▶ _Source material_
- - -

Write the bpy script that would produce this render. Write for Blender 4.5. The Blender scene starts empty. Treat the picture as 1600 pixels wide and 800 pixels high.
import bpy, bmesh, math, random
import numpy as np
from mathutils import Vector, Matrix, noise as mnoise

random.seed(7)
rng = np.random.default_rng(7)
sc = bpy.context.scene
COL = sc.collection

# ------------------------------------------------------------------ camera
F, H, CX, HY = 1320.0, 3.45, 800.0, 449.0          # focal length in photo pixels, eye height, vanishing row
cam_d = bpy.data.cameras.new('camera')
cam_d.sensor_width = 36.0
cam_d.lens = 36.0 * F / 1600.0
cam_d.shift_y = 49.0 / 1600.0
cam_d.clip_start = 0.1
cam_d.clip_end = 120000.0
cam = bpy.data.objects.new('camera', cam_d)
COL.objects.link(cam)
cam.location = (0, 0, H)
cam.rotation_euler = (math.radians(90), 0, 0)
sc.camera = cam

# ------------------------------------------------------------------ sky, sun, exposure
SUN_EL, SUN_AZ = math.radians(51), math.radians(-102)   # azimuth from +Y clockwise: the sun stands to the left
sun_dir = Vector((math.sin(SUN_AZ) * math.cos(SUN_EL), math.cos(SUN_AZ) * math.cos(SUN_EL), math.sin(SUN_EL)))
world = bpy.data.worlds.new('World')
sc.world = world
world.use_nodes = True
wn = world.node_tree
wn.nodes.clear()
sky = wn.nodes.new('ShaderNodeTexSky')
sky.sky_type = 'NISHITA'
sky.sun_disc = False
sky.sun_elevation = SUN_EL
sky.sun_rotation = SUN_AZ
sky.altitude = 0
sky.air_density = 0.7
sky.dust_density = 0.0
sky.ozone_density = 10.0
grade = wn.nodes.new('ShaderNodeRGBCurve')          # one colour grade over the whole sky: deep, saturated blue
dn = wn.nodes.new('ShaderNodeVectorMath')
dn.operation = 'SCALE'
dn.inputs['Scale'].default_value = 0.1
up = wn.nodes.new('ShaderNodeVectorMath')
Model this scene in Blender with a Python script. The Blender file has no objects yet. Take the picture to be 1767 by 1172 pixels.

- - -

▶ _What the exercise asks_
Lines from the beginning of the data above through the line containing "from mathutils import" are to be returned exactly, and no others.

▶ _Solution to the problem_
Write the bpy script that would produce this render. Write for Blender 4.5. The Blender scene starts empty. Treat the picture as 1600 pixels wide and 800 pixels high.
import bpy, bmesh, math, random
import numpy as np
from mathutils import Vector, Matrix, noise as mnoise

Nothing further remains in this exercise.